Monday, February 21, 2005

"Bat Country" no more

"There he goes. One of God's own prototypes. Some kind of high powered mutant never even considered for mass production. Too weird to live, and too rare to die."

-Raoul Duke re: Hunter S Thompson


Son of a bitch.


And yes, never did a quote so fit someone so well.

Sometimes you see things and you think, yeah, that was going to happen. It still doesn't change that when they do, you still can't get over the loss of it all.

A confession is in order.

I never smoked pot, took acid, coke, crank, mezcaline, peyote or speed. The amount of alcohol I have imbibed could probably fill a keg and still have some space left.

As such, I am highly unqualified to talk about the experiences of a man who lived more or less permanently stoned about his ever loving mind as a matter of principle.

That's fine, you don't need to be stoned to appreciate Thompsons work any more than one would need to be a pedophile, to like the work of Townsend and The Who. It might help to explain Michael Jackson, but that's another issue.

Shit like Michael doesn't need to fit into this, but that was Hunter. He'd work in the current with the obscure, with his own perspective of the world from his compound in Aspen. A walking, talking, drinking, dropping Paul Bunyan, telling tall tales laced with equal parts truth and anger. Part of the story, but it was never about him. I remember as a kid reading an article about a drinking buddy in Aspen, whom he nearly cracked the neck of if he had been stronger, who praised Reagan.

241 dead Marines in October 83, by a bomber who was from a group that was financed by the US government that traded arms for hostages. We killed our own, by being the almighty bastards that we were destined to be. By God, this was America.

"Semper FI! Semper Fi! 241 dead marines in Lebanon! And who killed them?"

That thought, that image was the first time that I questioned our nation and its infallibility. Such a great nation couldn't fuck up that much, could we?

Oh, but boy can we ever, as I would learn over time.

Some people called him nothing but a wasted loser, spewing shit. A waste of humanity. To those, I say, as I am sure he would agree, go fuck yourself. The thing lost on some who focus on the drugs and the antics is that, in spite of it all, or perhaps because of it, he had a point. It's a point that a lot of people have who are on the outside now, looking in on today's America. This land is a great land, the best in the world. Freedom is a wonderful gift, and a treasure. But as for a lot of the people in this land? A load of douchebags, pig fuckers and crazed razor bladed freaks, waiting to cut you to sell your blood for their next rock of crack.

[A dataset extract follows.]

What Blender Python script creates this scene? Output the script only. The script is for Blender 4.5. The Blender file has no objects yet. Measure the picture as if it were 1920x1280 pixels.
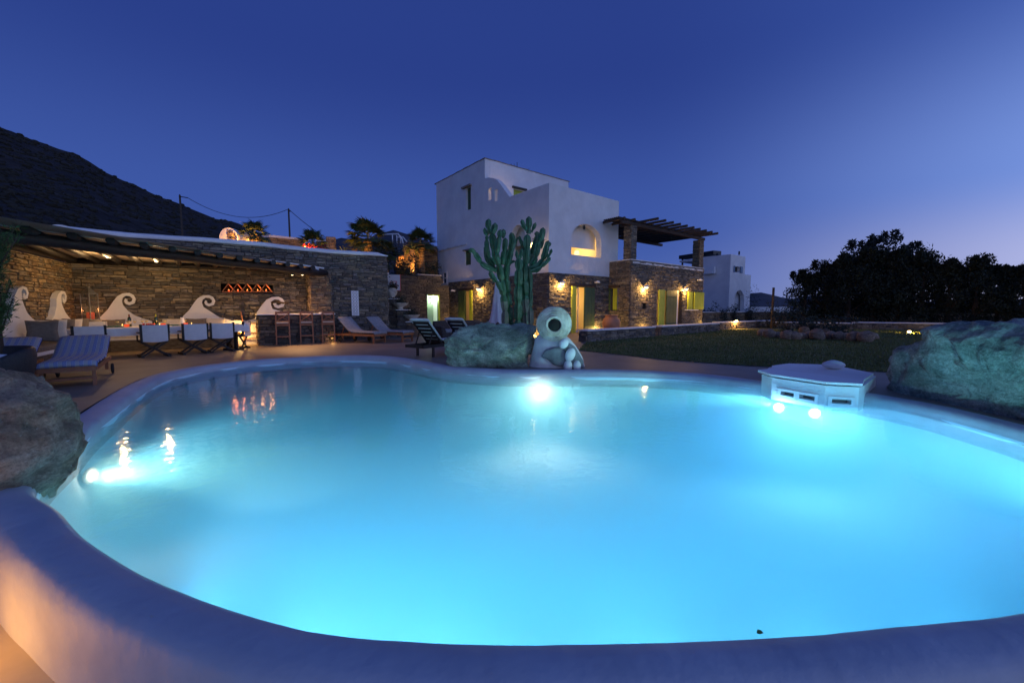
import bpy, bmesh, math, random
import numpy as np
from mathutils import Vector, Matrix, noise
from mathutils.geometry import tessellate_polygon
random.seed(7)
R = math.radians
S = bpy.context.scene
COL = S.collection

# ------------------------------------------------------------------ camera
H = 1.3
PITCH = R(4.75)
F = 746.7
cam_d = bpy.data.cameras.new('camera')
cam_d.lens = 14.0
cam_d.sensor_width = 36.0
cam_d.clip_start = 0.05
cam_d.clip_end = 5000
cam = bpy.data.objects.new('camera', cam_d)
cam.location = (0, 0, H)
cam.rotation_euler = (math.pi / 2 - PITCH, 0, 0)
COL.objects.link(cam)
S.camera = cam

# ------------------------------------------------------------------ dusk sky
world = bpy.data.worlds.new('World')
S.world = world
world.use_nodes = True
def build_world(nt):
    nt.nodes.clear()
    N = nt.nodes.new
    L = nt.links.new
    out = N('ShaderNodeOutputWorld')
    bg = N('ShaderNodeBackground')
    bg.inputs[1].default_value = 1.0
    tc = N('ShaderNodeTexCoord')
    sep = N('ShaderNodeSeparateXYZ')
    L(tc.outputs['Generated'], sep.inputs[0])
    # height above the horizon
    up = N('ShaderNodeMath'); up.operation = 'MAXIMUM'; up.inputs[1].default_value = 0.0
    L(sep.outputs[2], up.inputs[0])
    # afterglow in the west: towards azimuth ~105 deg right of the view
    az = R(128)
    dot = N('ShaderNodeVectorMath'); dot.operation = 'DOT_PRODUCT'
    L(tc.outputs['Generated'], dot.inputs[0])
    dot.inputs[1].default_value = (math.sin(az), math.cos(az), 0)
    w01 = N('ShaderNodeMapRange'); w01.inputs['From Min'].default_value = -0.35; w01.inputs['From Max'].default_value = 1.0
    w01.interpolation_type = 'SMOOTHSTEP'
    L(dot.outputs['Value'], w01.inputs['Value'])
    def ramp(cols):
        r = N('ShaderNodeValToRGB')
        r.color_ramp.interpolation = 'EASE'
        e = r.color_ramp.elements
        e[0].position, e[0].color = cols[0][0], (*cols[0][1], 1)
        e[1].position, e[1].color = cols[-1][0], (*cols[-1][1], 1)
        for p, c in cols[1:-1]:
            x = e.new(p); x.color = (*c, 1)
        L(up.outputs[0], r.inputs[0])
        return r
    east = ramp([(0.0, (.085, .145, .430)), (.18, (.048, .098, .375)), (.5, (.023, .050, .250)), (1.0, (.020, .040, .19))])
    west = ramp([(0.0, (1.0, .92, 1.0)), (.07, (.88, .90, 1.25)), (.22, (.36, .56, 1.20)), (.5, (.08, .17, .60)), (1.0, (.04, .085, .32))])
    mix = N('ShaderNodeMix'); mix.data_type = 'RGBA'
    L(w01.outputs[0], mix.inputs[0]); L(east.outputs[0], mix.inputs[6]); L(west.outputs[0], mix.inputs[7])
    L(mix.outputs[2], bg.inputs[0])
    L(bg.outputs[0], out.inputs[0])
build_world(world.node_tree)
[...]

"Pearls before swine" he dubbed it. And that was the genius. Simple. Profound. Eloquent in its harshness. Gonzo journalism may live on in the heart of some bitter hazed blogger, but it will never be the same.

Thompson wrote about "the edge", that no one can relate to what it is like to be on the edge until you are at it or just past it. Some have said perhaps this was his reaching the edge, or that maybe he was sick. The fact is we'll never know. No note, no real knowledge of what was in his head (apart from the bullet) when he killed himself. And that, for a person who was as fiercely private as he was outspoken, is exactly the way that I would figure he would leave us. Frankly, it's not our goddamned business.

Rest well, old man. At least you don't have sit through the show anymore.